Takdir tentang tiga hal penting dalam hidup itu memang nyaris sepenuhnya berada di luar petak kekuasaan manusia. Kita hanya berusaha, dan Tuhan yang menentukan. Inilah satu segi makna takdir: bahwa kita manusia tak cukup memiliki daya atas banyak hal yang akan terjadi di lembar hidup kita selanjutnya—tidak hanya menyangkut tiga hal itu. Kita kadang tidak pernah menyangka, bahwa suatu hal yang begitu remeh dan sepele ternyata mampu membelokkan arah takdir kita di hari berikutnya. Ketakberdayaan macam ini sebenarnya bukan hanya lantaran kemampuan kita terbatas, tetapi juga menegaskan bahwa dalam hidup ini kita akan banyak bersentuhan dengan orang lain, yang ternyata juga turut mengguratkan takdir buat kita. Ringkasnya, pada garis terjauh, takdir dari segi ini tidak hanya menyiratkan keterbatasan kita yang menuntut keberpasrahan dalam upaya maksimal, tapi juga menyiratkan sosialitas kita yang seperti memberi pesan bijak untuk cermat dalam bertindak—karena mungkin, takdir juga masih terkait dengan karma.

Begitulah takdir yang terkait dan terarah dengan hal-hal yang masih akan kita hidupi di esok hari. Lalu bagaimana kita memahami takdir dalam kaitannya dengan hal-hal yang sudah terjadi, apalagi itu berwujud tragedi yang begitu menyakitkan hati?
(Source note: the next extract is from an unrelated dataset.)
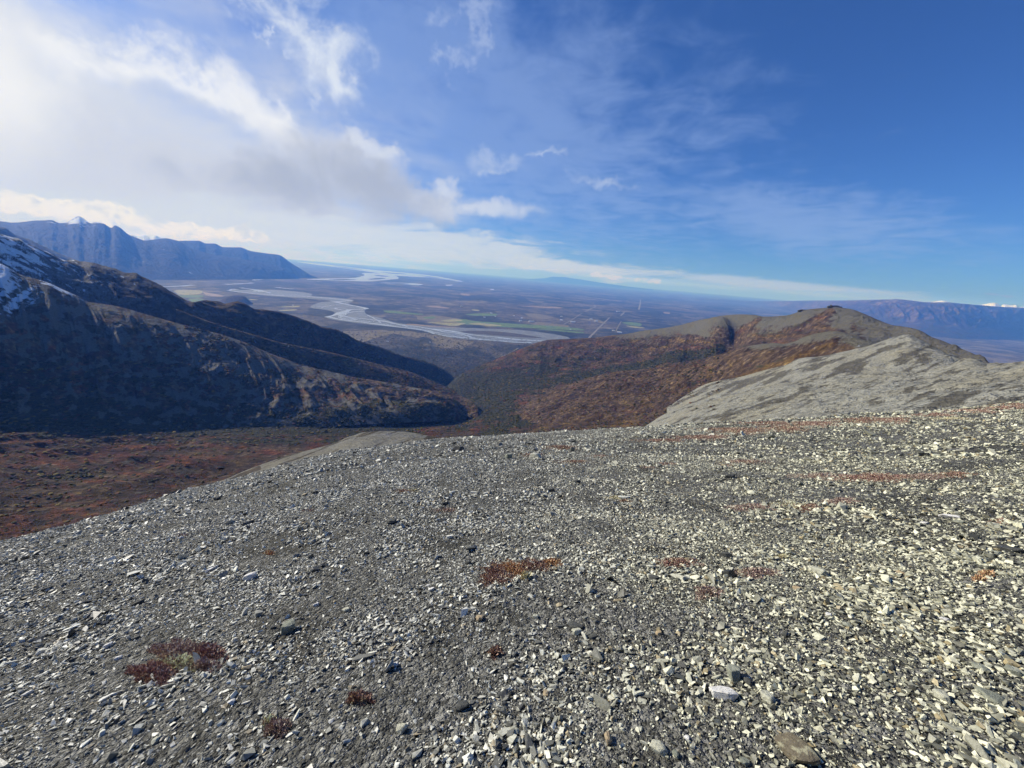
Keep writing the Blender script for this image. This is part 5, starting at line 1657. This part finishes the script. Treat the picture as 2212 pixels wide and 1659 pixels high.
for lv in range(6):
    z0, z1, rr = 0.08 + lv * 0.145, 0.08 + lv * 0.145 + 0.24, 0.20 * (1 - lv / 6.6)
    ring = []
    for k in range(9):
        a = 2 * math.pi * k / 9 + lv
        q = rr * r_.uniform(0.65, 1.15)
        ring.append(bm.verts.new((math.cos(a) * q, math.sin(a) * q, z0 + r_.uniform(-.02, .02))))
    tipv = bm.verts.new((0, 0, min(1.0, z1)))
    for k in range(9):
        bm.faces.new((ring[k], ring[(k + 1) % 9], tipv))
cr_me = bpy.data.meshes.new('crown')
bm.to_mesh(cr_me)
bm.free()
cr_me.materials.append(M_needle)
bm = bmesh.new()
bmesh.ops.create_cone(bm, segments=6, radius1=0.022, radius2=0.008, depth=0.6, cap_ends=True)
bmesh.ops.translate(bm, verts=bm.verts, vec=(0, 0, 0.26))
tr_me = bpy.data.meshes.new('trunk')
bm.to_mesh(tr_me)
bm.free()
tr_me.materials.append(M_bark)
first = None
for i, (x, y) in enumerate(sp):
    loc, nrm, cv, dist = drop(x, y)
    if loc is None or cv[3] < 0:
        continue
    h = min(13.0, dist * 0.0052) * random.uniform(0.8, 1.25)
    if first is None:
        root = bpy.data.objects.new('spruce_tree', None)
        C.objects.link(root)
        kids = []
        for nm, me in (('crown', cr_me), ('trunk', tr_me)):
            ob = bpy.data.objects.new(nm, me)
            C.objects.link(ob)
            ob.parent = root
            kids.append(ob)
        first = (root, kids)
    else:
        root = first[0].copy()
        C.objects.link(root)
        for kd in first[1]:
            q = kd.copy()
            C.objects.link(q)
            q.parent = root
    root.location = (loc.x, loc.y, loc.z - 0.3)
    root.rotation_euler = (0, 0, i * 1.3)
    root.scale = (h * 1.15, h * 1.15, h)
    tag(root, 'small dark spruce standing alone on the far brown tundra slopes', 'tree', 'lone spruces dotted over the brown slopes')

# houses and barns on the plain
M_roofw = simple_mat('pale_metal_roof', (0.75, 0.76, 0.78), 0.5, 0.4, 0.06, 0.05)
M_wallw = simple_mat('pale_siding', (0.55, 0.54, 0.50), 0.8, 0.2, 0.1, 0.05)
bl = [(1237.6, 696.5, 10, 'large white barn beside the cleared track on the plain'), (1148, 695.3, 12, 'long white shed among the dark woods, left of the large white barn'),
      (1212.8, 692.3, 6, 'white building just left of the large white barn'), (1124.5, 694.3, 6, 'white building left of the long white shed'),
      (1212.8, 684.3, 4, 'small white house above the building beside the large barn'), (1061, 677.5, 5, 'pale house north of the green pastures'),
      (997.5, 662.5, 5, 'pale farm building beyond the tan field'), (836.8, 738.4, 4, 'white house in the woods below the river, near the left slope'),
      (929, 740, 2.6, 'small white house in the woods below the river, right of the other'), (1287.6, 694.4, 7, 'white building between the two long cleared tracks'),
      (1338, 719, 10, 'bright white hall close above the brown ridge'), (1276.7, 690.2, 5, 'pale house left of the building between the tracks'),
      (1335, 673.4, 9, 'long pale depot at the top of the wooded plain'), (1127, 688, 4, 'tiny pale house above the white building left of the shed'),
      (1047, 686, 4, 'pale house over the widest green pasture'), (1325, 715, 5, 'grey house next to the bright white hall'), (1232, 712, 3, 'small house by the far river bank, below the large barn'),
      (633, 660, 3, 'white house by the hay fields left of the river'), (1110, 683, 4, 'light grey house among the farm clearings'), (1070, 684, 3, 'small light house at the corner of the pasture')]
for i, (x, y, wpx, lab) in enumerate(bl):
    p = plain_pt(np.array(x), np.array(y))
    D = depth_of(p)
    L_ = wpx * D / FOC
    W_, H_ = min(L_ * 0.6, 40), min(9, L_ * 0.16) + 4
    root = bpy.data.objects.new('building', None)
    C.objects.link(root)
    root.location = (p[0], p[1], PLAIN + 1.0)
    root.rotation_euler = (0, 0, math.radians(8 + 20 * math.sin(i * 2.3)))
    l, w_ = L_ / 2, W_ / 2
    v = [(-l, -w_, -2), (l, -w_, -2), (l, w_, -2), (-l, w_, -2), (-l, -w_, H_), (l, -w_, H_), (l, w_, H_), (-l, w_, H_)]
    f = [(0, 1, 5, 4), (1, 2, 6, 5), (2, 3, 7, 6), (3, 0, 4, 7)]
    mesh_obj('wall', v, f, M_wallw, False, None, root)
    e, rh = 0.8, W_ * 0.22
    v = [(-l - e, -w_ - e, H_), (l + e, -w_ - e, H_), (l + e, 0, H_ + rh), (-l - e, 0, H_ + rh), (l + e, w_ + e, H_), (-l - e, w_ + e, H_), (-l - e, 0, H_ - 0.3), (l + e, 0, H_ - 0.3)]
    f = [(0, 1, 2, 3), (3, 2, 4, 5), (1, 0, 6, 7), (5, 4, 7, 6)]
    mesh_obj('roof', v, f, M_roofw, False, None, root)
    tag(root, lab, 'building')

# black outcrops on the top of the right-hand peak
for (x, y, wpx, lab) in [(1803, 662, 26, 'craggy black summit outcrop on the brown peak'), (1737, 671, 22, 'lower black outcrop on the shoulder left of the summit crag')]:
    p = at(np.array(x), np.array(y), float(np.interp(x, [q[0] for q in b_crest], [q[2] for q in b_crest])))
    s = wpx * depth_of(p) / FOC
    root = bpy.data.objects.new('rock_outcrop', None)
    C.objects.link(root)
    root.location = p
    for k in range(6):
        me = rock_mesh(900 + k + int(x), s * 0.34, s * 0.3, s * (0.30 if abs(k - 2.5) < 2 else 0.18))
        me.materials.append(RM['dark'])
        ob = bpy.data.objects.new('crag', me)
        C.objects.link(ob)
        ob.parent = root
        ob.location = ((k - 2.5) * s * 0.19, 0, -s * 0.04 + (0 if k % 2 else -s * 0.03))
        ob.rotation_euler = (0, 0.2 * (k % 3 - 1), k)
    tag(root, lab, 'rock outcrop')

# ================================================================ AIR
m = bpy.data.materials.new('thin_blue_haze')
m.use_nodes = True
m.node_tree.nodes.clear()
hn = NT(m.node_tree)
vol = hn.n('ShaderNodeVolumePrincipled')
vol.inputs['Color'].default_value = (0.12, 0.33, 1.0, 1)
vol.inputs['Absorption Color'].default_value = (1, 1, 1, 1)
vol.inputs['Density'].default_value = HAZE_DENSITY
vol.inputs['Anisotropy'].default_value = 0.1
ho = hn.n('ShaderNodeOutputMaterial')
m.node_tree.links.new(vol.outputs[0], ho.inputs['Volume'])
zb, zt = PLAIN - 1600.0, 900.0
X0, X1, Y0, Y1 = -98000.0, 98000.0, -3000.0, 98000.0
hv = [(X0, Y0, zb), (X1, Y0, zb), (X1, Y1, zb), (X0, Y1, zb), (X0, Y0, zt), (X1, Y0, zt), (X1, Y1, zt), (X0, Y1, zt)]
hf = [(0, 3, 2, 1), (4, 5, 6, 7), (0, 1, 5, 4), (1, 2, 6, 5), (2, 3, 7, 6), (3, 0, 4, 7)]
mesh_obj('haze', hv, hf, m, False, 'stuff')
Menghadapi hal semacam ini, kita memang terkadang mengalami keterkejutan, bercampur kecewa dan marah entah pada siapa, mungkin juga mengutuk diri kita sendiri. Tapi percaya pada takdir pada titik ini tidak saja menjadi pengakuan atas batas nalar dan kemampuan kita; ia juga menjadi semacam konselor yang mengajak kita untuk berdamai dengan pahitnya masa lalu, berkompromi dengan kenyataan yang tak selalu seperti apa yang kita harapkan. Bukan untuk menyatakan sikap menyerah, tapi untuk mengingatkan kita agar mengambil sikap yang paling realistis dan terarah. Memang, sulit untuk selalu meraih apa yang terbaik. Tapi, bagaimanapun, dalam keadaan apa pun, kita harus menjadikan apa yang kita dapat sebagai yang terbaik.
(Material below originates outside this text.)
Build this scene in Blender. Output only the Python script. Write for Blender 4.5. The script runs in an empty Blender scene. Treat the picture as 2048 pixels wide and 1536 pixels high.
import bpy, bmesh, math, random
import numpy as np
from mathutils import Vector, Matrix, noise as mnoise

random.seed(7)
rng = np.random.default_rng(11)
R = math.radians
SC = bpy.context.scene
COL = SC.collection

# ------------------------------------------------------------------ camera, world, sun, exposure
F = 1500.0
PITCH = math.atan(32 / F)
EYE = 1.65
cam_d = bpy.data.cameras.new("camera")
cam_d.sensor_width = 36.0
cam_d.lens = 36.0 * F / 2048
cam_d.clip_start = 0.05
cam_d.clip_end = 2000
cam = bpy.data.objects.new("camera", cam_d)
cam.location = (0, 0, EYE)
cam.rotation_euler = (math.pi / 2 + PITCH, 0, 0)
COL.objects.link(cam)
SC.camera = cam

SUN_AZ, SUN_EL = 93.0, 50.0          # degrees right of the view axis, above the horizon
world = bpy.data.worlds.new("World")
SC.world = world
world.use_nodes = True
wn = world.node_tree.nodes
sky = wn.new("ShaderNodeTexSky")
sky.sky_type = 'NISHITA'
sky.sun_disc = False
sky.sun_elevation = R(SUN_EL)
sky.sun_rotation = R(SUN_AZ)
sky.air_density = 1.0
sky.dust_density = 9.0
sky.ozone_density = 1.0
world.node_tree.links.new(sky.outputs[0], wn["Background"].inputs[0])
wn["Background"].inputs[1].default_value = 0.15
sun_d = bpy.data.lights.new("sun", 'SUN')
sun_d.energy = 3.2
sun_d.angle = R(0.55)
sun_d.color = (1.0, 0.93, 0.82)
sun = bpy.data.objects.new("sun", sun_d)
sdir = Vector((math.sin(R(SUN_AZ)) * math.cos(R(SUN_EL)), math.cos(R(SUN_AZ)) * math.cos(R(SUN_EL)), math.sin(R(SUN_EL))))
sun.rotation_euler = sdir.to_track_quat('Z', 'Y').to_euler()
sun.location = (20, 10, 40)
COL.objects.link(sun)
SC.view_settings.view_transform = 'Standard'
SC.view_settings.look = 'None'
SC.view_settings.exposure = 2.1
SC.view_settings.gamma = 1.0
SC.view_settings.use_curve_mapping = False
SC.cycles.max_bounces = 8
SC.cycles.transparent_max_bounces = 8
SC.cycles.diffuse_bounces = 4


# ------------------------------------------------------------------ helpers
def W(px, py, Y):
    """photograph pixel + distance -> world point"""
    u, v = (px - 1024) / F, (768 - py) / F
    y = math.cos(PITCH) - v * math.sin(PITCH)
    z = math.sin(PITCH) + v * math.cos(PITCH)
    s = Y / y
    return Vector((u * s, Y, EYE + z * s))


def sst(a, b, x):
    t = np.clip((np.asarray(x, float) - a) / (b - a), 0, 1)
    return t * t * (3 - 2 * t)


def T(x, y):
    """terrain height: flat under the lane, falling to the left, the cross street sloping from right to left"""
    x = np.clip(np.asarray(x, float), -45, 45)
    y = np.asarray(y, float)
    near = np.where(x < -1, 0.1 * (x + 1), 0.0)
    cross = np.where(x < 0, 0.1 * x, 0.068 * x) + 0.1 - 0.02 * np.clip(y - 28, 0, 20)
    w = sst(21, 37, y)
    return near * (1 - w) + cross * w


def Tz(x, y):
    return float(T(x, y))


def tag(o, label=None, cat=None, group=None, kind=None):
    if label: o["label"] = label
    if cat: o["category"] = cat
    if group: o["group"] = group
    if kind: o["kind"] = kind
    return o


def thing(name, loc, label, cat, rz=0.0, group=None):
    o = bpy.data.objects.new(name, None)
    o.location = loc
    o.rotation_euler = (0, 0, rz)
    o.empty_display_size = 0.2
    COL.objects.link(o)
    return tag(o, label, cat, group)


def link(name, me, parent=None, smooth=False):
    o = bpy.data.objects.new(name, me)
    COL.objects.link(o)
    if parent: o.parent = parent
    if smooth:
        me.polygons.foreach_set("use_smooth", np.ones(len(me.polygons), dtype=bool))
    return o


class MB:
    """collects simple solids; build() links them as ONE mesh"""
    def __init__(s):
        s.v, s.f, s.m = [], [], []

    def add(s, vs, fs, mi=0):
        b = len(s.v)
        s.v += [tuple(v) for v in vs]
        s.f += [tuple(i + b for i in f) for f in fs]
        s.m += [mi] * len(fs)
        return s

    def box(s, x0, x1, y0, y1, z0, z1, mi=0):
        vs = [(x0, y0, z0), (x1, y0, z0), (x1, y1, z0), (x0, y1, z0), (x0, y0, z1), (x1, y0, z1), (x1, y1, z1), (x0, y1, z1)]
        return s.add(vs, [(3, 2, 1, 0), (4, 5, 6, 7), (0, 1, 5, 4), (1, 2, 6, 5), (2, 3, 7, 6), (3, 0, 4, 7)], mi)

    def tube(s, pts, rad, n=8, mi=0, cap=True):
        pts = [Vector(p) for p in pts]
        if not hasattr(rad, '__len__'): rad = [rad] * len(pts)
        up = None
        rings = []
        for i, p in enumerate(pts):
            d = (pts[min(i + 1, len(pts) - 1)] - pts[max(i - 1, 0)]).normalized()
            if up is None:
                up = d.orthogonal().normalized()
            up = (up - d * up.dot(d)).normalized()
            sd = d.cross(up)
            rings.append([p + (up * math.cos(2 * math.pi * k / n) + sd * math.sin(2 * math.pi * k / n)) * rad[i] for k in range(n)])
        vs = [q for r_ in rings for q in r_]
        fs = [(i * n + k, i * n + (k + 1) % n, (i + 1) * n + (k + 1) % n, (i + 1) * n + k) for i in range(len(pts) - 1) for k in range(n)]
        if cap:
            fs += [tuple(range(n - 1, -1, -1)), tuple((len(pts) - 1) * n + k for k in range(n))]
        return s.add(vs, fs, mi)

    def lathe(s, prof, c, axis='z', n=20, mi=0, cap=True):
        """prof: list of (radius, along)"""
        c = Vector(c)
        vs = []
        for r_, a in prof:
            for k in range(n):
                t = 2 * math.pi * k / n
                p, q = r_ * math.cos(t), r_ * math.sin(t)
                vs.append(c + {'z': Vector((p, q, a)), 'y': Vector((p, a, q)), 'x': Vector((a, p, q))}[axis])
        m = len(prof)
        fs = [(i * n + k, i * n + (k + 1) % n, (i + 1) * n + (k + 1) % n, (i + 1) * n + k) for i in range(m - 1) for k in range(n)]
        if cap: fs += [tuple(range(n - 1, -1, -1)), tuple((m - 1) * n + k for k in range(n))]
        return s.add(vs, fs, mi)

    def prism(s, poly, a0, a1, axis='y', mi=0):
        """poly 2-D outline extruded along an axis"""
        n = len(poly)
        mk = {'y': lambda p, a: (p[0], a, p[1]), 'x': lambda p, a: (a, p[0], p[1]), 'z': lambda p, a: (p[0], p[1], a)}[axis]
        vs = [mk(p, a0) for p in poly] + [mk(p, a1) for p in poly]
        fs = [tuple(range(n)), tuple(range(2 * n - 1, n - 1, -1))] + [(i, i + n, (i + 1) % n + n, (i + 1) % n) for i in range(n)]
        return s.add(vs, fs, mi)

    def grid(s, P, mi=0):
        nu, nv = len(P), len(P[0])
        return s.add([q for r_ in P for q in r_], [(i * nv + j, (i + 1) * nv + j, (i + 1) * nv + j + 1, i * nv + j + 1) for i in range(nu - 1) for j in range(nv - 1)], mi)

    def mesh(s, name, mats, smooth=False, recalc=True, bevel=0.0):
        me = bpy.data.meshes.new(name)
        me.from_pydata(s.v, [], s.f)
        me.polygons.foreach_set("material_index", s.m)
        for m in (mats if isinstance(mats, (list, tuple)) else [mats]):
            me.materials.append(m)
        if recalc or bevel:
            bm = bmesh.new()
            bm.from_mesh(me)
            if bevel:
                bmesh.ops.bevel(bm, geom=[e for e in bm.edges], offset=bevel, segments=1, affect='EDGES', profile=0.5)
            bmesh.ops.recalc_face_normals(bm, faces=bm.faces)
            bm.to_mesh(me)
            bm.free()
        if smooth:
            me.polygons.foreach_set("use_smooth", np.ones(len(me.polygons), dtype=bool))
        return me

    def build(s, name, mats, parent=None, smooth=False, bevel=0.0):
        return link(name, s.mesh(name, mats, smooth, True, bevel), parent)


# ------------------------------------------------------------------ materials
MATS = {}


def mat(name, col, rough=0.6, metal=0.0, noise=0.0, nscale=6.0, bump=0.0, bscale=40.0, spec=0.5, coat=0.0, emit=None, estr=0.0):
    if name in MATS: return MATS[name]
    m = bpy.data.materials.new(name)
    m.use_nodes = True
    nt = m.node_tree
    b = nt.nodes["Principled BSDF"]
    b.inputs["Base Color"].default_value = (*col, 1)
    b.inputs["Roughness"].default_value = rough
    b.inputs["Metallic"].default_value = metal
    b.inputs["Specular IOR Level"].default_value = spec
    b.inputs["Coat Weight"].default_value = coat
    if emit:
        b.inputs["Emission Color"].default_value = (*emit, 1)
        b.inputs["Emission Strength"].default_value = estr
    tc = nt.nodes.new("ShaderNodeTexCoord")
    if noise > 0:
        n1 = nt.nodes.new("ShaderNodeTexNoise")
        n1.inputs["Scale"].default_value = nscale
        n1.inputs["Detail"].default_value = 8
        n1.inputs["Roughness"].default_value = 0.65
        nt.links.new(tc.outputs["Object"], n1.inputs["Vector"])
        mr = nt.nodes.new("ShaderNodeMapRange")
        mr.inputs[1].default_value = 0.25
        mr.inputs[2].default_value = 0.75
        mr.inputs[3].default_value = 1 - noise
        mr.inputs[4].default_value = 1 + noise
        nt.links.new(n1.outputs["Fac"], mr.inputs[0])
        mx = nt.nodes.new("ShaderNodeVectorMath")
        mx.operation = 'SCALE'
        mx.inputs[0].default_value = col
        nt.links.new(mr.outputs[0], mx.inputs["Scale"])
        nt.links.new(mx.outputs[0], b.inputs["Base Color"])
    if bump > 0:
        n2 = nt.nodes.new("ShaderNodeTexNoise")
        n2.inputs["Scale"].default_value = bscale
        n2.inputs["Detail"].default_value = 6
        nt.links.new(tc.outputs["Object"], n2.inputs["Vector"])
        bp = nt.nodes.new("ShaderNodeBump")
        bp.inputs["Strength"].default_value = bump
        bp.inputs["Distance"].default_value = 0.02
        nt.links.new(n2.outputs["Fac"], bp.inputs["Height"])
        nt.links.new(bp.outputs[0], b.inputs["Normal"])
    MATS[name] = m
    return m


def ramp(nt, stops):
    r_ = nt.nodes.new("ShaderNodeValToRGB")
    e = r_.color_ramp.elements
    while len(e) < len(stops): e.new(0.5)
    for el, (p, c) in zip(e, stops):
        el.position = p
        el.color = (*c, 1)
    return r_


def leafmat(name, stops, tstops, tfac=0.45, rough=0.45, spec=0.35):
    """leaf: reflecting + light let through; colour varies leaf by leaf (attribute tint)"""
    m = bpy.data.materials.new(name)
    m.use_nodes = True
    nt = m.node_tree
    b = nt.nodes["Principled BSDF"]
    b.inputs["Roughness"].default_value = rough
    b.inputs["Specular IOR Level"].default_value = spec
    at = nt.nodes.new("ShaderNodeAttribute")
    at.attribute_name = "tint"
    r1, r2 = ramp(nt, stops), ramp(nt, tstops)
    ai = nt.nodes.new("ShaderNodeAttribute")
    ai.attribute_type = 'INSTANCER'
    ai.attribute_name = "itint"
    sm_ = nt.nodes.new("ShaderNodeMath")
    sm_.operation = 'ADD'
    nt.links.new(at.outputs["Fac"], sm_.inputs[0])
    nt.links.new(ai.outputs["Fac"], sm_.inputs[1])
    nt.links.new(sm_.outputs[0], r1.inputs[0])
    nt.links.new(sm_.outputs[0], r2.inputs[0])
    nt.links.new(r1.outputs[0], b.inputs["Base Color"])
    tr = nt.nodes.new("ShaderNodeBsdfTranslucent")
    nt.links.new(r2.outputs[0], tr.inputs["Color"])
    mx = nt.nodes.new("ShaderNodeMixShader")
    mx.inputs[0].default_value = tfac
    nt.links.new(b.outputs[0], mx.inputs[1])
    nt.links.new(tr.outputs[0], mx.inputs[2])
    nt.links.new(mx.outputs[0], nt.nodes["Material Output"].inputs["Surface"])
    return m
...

Tentu saja ini bukan hal yang gampang diterima sepenuhnya. Bagaimana mungkin takdir harus melewati jalan yang sebegitu pahit untuk kemudian ditafsirkan sebagai sesuatu yang terbaik? Bagaimana mungkin Tuhan menakdirkan sesuatu yang baik melalui sebuah tragedi yang sebenarnya justru juga melibatkan pencederaan terhadap harkat kemanusiaan? Apakah dalam takdir memang pertanyaan tentang keadilan tak cukup relevan untuk diajukan? Apakah takdir lebih terkait dengan kemahakuasaan Tuhan atau lebih berhubungan dengan sifat Tuhan Yang Pengasih dan Penyayang?

Tapi mungkin Tuhan memang punya cara tersendiri yang tak pernah kita bayangkan untuk berbicara dengan setiap manusia dan juga alam semesta. Maka dalam sebuah peristiwa yang sepertinya memuat hal yang sulit untuk kita cerna, sangat layak kiranya kita menerbitkan pertanyaan: sebenarnya, Tuhan mau berbicara kepada siapa dalam peristiwa ini? Apakah kita sudi untuk mendengar dan untuk diajak berbicara oleh Tuhan, bahkan dalam bentuk percakapan apa pun?
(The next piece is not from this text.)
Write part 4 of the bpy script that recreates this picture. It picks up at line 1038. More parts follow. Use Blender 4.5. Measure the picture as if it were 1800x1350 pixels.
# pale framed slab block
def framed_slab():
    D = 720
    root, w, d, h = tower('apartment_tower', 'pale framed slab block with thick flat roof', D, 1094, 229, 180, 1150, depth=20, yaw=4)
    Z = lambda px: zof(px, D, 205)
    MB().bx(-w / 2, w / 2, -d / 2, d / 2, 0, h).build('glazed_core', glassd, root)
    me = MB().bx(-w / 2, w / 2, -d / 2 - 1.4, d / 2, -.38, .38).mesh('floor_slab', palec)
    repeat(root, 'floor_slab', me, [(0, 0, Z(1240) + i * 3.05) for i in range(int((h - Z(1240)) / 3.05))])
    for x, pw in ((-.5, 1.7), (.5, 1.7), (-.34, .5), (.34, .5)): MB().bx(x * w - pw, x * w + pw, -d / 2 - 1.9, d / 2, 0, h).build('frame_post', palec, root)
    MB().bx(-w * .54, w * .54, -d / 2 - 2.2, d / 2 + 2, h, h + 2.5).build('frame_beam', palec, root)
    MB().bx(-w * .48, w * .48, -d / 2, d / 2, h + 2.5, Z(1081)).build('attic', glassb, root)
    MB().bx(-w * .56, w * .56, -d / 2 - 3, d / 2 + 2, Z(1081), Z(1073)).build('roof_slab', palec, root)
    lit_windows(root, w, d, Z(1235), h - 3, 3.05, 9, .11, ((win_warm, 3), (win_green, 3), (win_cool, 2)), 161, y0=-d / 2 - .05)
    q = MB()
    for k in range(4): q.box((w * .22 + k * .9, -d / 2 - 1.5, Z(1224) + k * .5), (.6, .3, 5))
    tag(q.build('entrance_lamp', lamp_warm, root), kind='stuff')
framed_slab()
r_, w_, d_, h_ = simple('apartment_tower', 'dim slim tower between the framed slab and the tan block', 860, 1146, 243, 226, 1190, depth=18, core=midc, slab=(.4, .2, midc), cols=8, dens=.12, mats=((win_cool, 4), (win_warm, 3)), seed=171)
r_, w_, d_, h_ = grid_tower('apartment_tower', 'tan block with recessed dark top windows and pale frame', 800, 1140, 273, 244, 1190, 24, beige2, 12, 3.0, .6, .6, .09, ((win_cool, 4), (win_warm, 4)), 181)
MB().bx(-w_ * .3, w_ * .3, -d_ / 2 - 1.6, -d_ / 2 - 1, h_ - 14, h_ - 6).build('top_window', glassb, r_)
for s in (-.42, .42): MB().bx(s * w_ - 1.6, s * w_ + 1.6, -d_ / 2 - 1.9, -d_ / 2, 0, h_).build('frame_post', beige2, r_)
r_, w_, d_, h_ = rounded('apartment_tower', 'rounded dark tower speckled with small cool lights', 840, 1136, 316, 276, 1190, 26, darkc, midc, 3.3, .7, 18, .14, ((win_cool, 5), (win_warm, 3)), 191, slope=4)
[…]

Manusia butuh percaya dan menghayati takdir dalam dua segi pengertian tersebut di atas karena mungkin hanya dengan begitu hidup kemudian tak hanya selalu diselimuti absurditas sehingga setiap niat dan upaya baik sekecil apa pun pada akhirnya akan ada maknanya. Sebaliknya, takdir sangat tidak layak dikemukakan untuk menjadi semacam topeng pembenaran bagi sikap apatis dan ketakacuhan, apalagi kesewenangan!